Attenzione, entro fine anno le banche tedesche avranno scaricato ancora un po’ del loro fardello spagnolo e quando il livello sarà quello prestabilito, allora i tremori dello spread potranno tornare, perché la tentazione sarà quella di seguire l’esempio di Deutsche Bank nel 2010: scaricare in un botto detenzioni per miliardi, facendosi sentire bene dal mercato. Magari dopo Natale, magari in primavera. Già, subito dopo quella farsa degli stress test bancari che vedrà tutti gli istituti iberici promossi a pieni voti, grazie anche ai 26 miliardi di capitale garantito dallo Stato truccato da credito d’imposta. A quel punto sul mercato sarà festa grande e un soggetto primario del sistema bancario o assicurativo tedesco potrebbe scaricare sul mercato ai prezzi quasi massimi le detenzioni, inviando ai grandi players un segnale chiaro su chi stia per finire sul patibolo.
Questa volta, però, potrebbe non bastare un governo tecnico d’emergenza a evitarci la ristrutturazione del debito e il commissariamento.

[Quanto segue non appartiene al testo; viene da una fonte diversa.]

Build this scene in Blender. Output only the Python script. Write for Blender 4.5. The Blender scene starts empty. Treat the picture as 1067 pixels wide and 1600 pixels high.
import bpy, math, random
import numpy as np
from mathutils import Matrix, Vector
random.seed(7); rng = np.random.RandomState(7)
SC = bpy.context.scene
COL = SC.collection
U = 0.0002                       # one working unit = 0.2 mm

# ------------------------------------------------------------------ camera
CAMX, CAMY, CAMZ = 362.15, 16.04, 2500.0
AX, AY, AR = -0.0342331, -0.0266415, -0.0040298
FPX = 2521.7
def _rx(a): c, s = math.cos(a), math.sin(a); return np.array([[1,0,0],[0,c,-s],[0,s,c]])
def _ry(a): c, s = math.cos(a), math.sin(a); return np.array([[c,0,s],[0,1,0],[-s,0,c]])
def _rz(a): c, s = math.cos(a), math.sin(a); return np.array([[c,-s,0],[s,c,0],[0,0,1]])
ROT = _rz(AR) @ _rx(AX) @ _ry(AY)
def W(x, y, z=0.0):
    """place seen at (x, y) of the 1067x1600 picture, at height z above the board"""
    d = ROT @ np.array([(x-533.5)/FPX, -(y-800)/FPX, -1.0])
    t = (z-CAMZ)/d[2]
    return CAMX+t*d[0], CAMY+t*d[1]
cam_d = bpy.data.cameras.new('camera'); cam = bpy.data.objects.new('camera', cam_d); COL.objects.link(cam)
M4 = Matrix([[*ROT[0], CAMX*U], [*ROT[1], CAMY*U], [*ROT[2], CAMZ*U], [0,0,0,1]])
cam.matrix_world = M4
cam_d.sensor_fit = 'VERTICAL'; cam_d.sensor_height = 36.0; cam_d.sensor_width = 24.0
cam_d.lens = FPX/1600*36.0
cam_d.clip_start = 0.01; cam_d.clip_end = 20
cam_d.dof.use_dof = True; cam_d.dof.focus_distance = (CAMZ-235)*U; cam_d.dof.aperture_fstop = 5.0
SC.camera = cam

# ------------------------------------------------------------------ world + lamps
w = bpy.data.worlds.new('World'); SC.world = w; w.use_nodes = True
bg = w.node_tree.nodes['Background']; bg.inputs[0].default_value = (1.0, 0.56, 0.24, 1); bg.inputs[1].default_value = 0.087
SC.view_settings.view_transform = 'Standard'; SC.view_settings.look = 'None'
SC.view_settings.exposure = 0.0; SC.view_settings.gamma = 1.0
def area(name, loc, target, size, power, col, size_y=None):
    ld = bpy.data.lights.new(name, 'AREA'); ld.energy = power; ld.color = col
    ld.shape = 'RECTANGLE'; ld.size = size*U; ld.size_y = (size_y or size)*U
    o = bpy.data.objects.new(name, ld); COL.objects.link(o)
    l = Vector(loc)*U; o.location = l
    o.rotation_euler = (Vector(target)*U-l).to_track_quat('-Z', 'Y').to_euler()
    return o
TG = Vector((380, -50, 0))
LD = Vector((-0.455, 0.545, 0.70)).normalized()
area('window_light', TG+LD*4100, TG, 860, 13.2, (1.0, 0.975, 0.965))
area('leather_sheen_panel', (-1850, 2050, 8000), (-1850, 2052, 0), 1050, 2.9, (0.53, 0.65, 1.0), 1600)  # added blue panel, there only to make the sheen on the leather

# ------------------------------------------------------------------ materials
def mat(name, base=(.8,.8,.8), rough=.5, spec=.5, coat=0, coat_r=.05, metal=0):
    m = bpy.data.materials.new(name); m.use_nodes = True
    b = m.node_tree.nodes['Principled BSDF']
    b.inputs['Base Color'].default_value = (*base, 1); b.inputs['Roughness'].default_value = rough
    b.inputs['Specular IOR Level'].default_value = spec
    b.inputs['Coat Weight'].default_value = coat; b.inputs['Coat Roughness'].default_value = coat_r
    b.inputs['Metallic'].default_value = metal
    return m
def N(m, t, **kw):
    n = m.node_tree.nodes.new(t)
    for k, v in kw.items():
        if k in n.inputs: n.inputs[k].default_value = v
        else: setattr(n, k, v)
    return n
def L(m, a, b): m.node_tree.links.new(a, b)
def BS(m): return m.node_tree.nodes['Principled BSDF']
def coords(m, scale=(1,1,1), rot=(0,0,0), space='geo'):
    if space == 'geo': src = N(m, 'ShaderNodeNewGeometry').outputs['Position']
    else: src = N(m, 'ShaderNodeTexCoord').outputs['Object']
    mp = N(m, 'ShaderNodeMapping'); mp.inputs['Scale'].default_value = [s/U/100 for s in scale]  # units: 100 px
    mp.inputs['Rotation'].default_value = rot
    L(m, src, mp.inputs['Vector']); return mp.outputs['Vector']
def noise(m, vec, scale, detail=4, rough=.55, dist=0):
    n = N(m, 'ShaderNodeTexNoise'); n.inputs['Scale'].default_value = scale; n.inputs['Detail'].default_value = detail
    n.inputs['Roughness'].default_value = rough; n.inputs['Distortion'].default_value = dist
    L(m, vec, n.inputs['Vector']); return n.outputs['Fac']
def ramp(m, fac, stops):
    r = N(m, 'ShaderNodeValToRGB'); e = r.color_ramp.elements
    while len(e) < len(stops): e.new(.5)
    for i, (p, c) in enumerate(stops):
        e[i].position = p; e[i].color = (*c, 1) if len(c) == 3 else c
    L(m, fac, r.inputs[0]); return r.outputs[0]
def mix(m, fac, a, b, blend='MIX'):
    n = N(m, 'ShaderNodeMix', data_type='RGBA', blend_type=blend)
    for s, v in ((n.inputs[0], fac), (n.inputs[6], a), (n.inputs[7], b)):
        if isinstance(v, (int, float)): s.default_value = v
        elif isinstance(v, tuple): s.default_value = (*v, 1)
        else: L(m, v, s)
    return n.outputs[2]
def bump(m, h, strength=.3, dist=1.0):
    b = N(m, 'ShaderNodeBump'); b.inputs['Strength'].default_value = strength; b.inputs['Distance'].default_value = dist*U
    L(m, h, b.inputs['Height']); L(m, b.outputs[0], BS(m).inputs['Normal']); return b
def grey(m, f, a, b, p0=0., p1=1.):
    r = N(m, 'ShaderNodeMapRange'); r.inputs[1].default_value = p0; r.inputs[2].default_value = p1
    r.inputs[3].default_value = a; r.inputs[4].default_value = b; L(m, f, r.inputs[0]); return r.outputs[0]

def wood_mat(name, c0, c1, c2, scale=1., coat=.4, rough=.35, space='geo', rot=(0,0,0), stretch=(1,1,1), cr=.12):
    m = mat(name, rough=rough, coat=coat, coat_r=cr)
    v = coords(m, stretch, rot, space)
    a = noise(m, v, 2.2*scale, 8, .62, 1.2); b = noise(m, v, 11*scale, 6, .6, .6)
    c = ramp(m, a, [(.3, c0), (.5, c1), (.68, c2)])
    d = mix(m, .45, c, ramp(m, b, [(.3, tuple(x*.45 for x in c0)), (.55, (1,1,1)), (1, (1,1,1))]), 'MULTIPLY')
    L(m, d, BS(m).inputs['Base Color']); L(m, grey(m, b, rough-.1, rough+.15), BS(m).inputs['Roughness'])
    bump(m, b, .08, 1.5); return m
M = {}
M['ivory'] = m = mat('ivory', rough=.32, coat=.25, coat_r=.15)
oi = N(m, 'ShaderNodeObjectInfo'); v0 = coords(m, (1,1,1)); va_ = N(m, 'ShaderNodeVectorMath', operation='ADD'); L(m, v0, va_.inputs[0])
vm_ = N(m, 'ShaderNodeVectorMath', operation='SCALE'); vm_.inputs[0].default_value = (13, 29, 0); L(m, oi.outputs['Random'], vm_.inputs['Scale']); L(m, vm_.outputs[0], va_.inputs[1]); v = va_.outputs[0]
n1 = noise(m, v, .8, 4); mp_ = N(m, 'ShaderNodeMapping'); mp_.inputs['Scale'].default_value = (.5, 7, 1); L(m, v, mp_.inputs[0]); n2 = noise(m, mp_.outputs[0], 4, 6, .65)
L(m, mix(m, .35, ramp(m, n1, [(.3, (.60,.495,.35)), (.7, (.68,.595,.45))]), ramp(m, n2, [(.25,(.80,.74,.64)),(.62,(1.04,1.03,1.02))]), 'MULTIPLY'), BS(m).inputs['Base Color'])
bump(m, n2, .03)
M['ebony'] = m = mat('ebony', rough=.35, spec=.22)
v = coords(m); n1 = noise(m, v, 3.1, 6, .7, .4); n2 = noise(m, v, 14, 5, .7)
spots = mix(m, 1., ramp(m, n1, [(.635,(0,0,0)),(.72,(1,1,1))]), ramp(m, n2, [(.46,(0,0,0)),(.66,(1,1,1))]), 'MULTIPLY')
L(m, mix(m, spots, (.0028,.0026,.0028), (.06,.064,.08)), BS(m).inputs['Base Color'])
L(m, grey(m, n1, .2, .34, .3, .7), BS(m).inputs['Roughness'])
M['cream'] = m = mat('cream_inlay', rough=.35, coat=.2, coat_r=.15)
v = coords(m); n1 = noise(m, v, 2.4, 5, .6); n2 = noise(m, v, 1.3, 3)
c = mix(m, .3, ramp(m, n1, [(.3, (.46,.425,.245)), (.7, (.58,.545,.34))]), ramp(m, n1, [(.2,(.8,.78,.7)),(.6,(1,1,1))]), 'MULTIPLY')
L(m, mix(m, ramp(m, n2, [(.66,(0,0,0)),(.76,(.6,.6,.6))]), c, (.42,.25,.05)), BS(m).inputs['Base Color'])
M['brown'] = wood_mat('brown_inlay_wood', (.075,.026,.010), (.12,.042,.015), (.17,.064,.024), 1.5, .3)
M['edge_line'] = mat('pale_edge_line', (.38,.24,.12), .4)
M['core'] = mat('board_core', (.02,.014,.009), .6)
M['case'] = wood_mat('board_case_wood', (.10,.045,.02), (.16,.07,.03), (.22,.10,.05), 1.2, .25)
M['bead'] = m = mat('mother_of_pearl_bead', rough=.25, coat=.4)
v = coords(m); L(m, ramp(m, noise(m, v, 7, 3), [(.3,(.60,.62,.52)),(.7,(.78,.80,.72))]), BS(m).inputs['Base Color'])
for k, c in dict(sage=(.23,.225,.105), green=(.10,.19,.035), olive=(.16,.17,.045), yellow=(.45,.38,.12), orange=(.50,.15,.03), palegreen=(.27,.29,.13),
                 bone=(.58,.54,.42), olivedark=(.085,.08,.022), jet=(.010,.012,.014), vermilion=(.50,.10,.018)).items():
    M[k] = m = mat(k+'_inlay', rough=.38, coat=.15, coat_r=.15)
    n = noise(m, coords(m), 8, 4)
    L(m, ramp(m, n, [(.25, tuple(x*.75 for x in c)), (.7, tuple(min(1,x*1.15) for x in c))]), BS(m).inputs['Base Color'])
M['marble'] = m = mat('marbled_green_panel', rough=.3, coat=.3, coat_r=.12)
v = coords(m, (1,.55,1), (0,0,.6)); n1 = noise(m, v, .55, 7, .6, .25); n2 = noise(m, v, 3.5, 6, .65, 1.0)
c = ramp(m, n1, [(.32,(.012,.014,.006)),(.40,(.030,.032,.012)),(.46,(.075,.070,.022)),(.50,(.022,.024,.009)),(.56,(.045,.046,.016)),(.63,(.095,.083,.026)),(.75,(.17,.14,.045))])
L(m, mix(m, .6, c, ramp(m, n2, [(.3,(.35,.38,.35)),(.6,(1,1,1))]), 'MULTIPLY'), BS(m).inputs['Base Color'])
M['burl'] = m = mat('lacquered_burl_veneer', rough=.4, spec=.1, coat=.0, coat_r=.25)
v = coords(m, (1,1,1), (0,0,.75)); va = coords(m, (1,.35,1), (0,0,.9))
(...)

Spero di sbagliarmi.
P.S.: Come avrete notato non ho parlato né oggi, né la scorsa settimana del collocamento di Twitter alla Borsa di New York. Il perché è semplice: come per Facebook e altri social network, sono certo che questi titoli siano solo la riproposizione in brutto della bolla dot.com. Non a caso, il titolo di Twitter ieri perdeva già il 20% dai massimi della scorsa settimana, ovvero è entrato in “bear market” dopo solo tre giorni di contrattazioni. Auguroni ai gonzi che ci sono cascati anche questa volta, le banche collocatrici ridono e ringraziano.